Crypto Investing App Abra Lets the World Buy Stocks (Bitcoin Is Collateral) Crypto Investing App Abra Lets the World Buy Stocks (Bitcoin Is Collateral)
02.06.2019

Abra, the cryptocurrency investing app, is expanding into stocks. And not only stocks but a plethora of traditional assets—a market the company’s CEO, Bill Barhydt, thinks is 50 to 100 times bigger than the market for crypto alone.

Starting today, people in more than 155 countries can sign up to get early access to the new service, which will offer dozens of traditional assets, from blue-chip technology stocks (read: FAANG) to exchange-traded funds (think Vanguard and SPDR Gold Trust). Add those to the 30 different digital assets and 50 national currencies the app already supports, and Abra starts to look like a one-stop shop for anyone willing to get creative about wealth creation.

Bill Barhydt

To Barhydt, moving into mainstream financial assets makes perfect sense, even for a bitcoin bull. “The crypto maximalist pitch to the public is that you should have five percent of your net worth in [digital] assets, because the upside is huge,” he says. “Okay, but what about the people in these other countries who are buying crypto, but don’t have access to this other stuff where they should be putting 95 percent of their money?”

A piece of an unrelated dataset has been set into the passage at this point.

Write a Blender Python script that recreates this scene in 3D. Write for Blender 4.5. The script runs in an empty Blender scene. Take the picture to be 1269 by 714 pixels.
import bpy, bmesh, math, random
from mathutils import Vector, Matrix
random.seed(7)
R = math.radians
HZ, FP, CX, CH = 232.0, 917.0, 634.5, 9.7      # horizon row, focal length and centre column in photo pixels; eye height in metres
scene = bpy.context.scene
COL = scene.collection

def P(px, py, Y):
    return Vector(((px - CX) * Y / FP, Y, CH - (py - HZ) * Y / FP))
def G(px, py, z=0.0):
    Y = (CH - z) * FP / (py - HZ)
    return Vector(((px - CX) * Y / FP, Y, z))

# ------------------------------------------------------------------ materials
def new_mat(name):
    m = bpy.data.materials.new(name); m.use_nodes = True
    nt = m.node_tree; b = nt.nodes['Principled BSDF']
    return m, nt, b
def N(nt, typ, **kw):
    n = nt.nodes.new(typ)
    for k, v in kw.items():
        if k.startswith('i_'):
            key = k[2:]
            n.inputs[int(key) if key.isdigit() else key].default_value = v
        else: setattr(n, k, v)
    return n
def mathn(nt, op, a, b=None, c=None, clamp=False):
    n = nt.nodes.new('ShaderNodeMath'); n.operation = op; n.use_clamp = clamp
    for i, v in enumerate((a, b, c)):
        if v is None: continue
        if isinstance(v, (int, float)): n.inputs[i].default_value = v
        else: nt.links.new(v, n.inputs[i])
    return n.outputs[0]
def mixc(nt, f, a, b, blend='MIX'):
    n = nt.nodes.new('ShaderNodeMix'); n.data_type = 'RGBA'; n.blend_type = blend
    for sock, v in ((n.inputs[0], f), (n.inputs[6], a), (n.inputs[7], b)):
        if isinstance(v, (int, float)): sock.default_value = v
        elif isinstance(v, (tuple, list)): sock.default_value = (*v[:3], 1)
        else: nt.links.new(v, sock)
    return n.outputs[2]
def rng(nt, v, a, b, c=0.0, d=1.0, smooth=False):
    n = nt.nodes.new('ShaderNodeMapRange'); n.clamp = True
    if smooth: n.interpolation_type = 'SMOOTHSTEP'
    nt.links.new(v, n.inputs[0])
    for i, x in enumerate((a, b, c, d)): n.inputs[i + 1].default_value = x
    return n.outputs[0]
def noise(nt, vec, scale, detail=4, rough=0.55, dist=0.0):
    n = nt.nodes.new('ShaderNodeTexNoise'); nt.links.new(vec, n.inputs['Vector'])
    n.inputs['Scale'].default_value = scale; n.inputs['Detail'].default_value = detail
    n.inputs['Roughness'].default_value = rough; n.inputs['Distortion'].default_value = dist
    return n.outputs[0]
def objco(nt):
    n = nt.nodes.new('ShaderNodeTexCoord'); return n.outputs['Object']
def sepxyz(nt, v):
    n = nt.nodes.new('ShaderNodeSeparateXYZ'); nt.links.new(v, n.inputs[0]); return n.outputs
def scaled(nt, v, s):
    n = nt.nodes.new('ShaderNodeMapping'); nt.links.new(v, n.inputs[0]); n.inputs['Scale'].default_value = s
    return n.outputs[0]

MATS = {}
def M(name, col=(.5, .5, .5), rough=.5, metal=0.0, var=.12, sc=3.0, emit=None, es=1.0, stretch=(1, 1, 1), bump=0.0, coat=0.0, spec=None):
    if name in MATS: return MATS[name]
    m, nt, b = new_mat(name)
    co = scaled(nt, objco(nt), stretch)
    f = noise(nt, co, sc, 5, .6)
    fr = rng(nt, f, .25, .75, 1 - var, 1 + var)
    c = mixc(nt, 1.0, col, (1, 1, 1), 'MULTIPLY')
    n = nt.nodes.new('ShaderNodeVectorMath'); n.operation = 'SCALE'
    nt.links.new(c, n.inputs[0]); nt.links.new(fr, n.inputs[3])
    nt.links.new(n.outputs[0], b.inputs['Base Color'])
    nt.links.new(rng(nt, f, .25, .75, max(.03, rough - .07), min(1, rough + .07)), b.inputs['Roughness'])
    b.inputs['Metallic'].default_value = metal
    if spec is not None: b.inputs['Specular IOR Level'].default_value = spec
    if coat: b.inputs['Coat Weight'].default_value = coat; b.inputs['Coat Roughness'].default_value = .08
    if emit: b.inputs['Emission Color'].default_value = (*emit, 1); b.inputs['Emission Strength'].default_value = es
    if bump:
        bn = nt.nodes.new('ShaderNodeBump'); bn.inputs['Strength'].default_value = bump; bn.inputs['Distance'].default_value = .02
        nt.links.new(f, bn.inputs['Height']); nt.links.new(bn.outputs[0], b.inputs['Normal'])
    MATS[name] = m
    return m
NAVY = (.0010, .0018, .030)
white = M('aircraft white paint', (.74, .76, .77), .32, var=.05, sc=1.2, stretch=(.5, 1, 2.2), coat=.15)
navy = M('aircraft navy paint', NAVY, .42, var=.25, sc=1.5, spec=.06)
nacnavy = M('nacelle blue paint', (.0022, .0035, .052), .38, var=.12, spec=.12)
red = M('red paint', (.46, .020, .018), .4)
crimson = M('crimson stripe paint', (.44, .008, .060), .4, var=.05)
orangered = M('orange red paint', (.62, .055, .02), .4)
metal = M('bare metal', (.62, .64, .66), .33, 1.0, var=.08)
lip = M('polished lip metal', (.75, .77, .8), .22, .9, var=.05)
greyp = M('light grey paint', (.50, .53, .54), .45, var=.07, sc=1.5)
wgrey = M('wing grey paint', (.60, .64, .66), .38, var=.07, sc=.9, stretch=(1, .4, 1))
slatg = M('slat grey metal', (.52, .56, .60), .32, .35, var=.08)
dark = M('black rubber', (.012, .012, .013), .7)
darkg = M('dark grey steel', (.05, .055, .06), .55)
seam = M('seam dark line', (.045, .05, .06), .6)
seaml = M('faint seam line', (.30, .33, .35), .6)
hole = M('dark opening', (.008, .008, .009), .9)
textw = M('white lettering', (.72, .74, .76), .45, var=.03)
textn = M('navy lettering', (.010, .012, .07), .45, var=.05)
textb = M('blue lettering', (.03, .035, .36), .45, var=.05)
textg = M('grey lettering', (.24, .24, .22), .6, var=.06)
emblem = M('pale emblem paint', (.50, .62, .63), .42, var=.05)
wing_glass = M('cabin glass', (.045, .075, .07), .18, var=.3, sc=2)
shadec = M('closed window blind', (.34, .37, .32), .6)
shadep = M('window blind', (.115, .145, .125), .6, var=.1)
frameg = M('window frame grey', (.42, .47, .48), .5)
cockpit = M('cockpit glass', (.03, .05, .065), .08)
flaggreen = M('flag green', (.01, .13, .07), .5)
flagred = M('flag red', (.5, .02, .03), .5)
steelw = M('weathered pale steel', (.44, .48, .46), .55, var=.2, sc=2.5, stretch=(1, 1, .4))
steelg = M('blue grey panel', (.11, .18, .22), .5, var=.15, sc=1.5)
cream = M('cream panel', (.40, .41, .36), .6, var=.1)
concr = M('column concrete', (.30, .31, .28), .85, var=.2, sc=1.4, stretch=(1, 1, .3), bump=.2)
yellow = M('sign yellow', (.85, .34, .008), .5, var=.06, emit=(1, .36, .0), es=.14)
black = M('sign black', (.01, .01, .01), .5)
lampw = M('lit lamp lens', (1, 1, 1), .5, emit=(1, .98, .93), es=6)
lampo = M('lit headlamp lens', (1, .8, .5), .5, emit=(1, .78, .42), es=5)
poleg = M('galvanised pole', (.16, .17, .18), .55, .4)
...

Abra launched in early 2018, and today has 500,000 users across more than 100 countries. Three factors, according to Barhydt, make the company’s model more accessible than traditional investing. The first involves Abra’s use of crypto as collateral. Instead of filling a user’s buy order for, say, 10 XRP or a share of Netflix stock, Abra supplies the equivalent amount of bitcoin, and a smart contract pegs its value to the market rate for the purchased asset. That way, users get price exposure to the assets of their choice without any actual shares of a stock or an ETF changing hands.

The second is related: Because every investment position is stored on the bitcoin blockchain, Abra doesn’t have to hold any assets on behalf of users, which means it isn’t regulated as a brokerage or exchange, so it can offer its services worldwide.

Finally, providing bitcoin as a stand-in for other assets means Abra can make stocks available even to people who can’t afford to buy full shares. A minimum order of $5 will get you a piece of Facebook.

Related: Abra CEO Bill Barhydt on How Bitcoin Can Still Democratize Finance

“This is about access. We want to democratize access to financial services,” Barhydt says. “Every time Abra launches a product, I want that product to be available globally. I don’t want to [prioritize] rich Westerners.”

One way to entice the global south to invest is to make it cheap to do so. While Abra makes a small profit—called a “spread”—on each crypto trade, by setting the exchange rate between assets on its platform, the startup plans to waive trading fees on stocks and ETFs in 2019 for anyone who signs up for the new offering during its pre-launch period. Those users will also get early access to the equity products when they become available later this quarter.

Waiving fees makes sense as a way to rapidly grow the app’s user base. Abra has what Barhydt describes as a highly automated back-end trading operation by which it can hedge away its own risk, and possibly even make money. If it proves to be profitable enough, he may pass those savings on to customers. “My desire would be to keep the fees as close to zero as possible, forever,” he says.

Such desires are all part of Barhydt’s grand vision to democratize finance. Abra plans to add credit services to its app later this year, allowing users to borrow against their assets.

During the first weekend in February, Barhydt gave a presentation to about 50 people at the fifth annual Satoshi Roundtable, a private, invitation-only conference that has been compared to “a family reunion for crypto.” People were stunned that bitcoin could be repurposed into “a super-useful global consumer service like this,” he says.

It remains to be seen whether Abra’s current users will want to diversify their portfolios with stocks and ETFs, or whether an app known for catering to the crypto crowd can compete with rivals that offer low-cost investing in traditional assets. Barhydt is already looking ahead. Full-fledged payment and remittance services are next on the drawing board.

“We’re in inning two of a nine-inning game,” he says. “Inning one lasted for two and a half years. We’re in this for the long game. We don’t mind if it takes six or seven years for the entire planet to know about us, as long as they do.”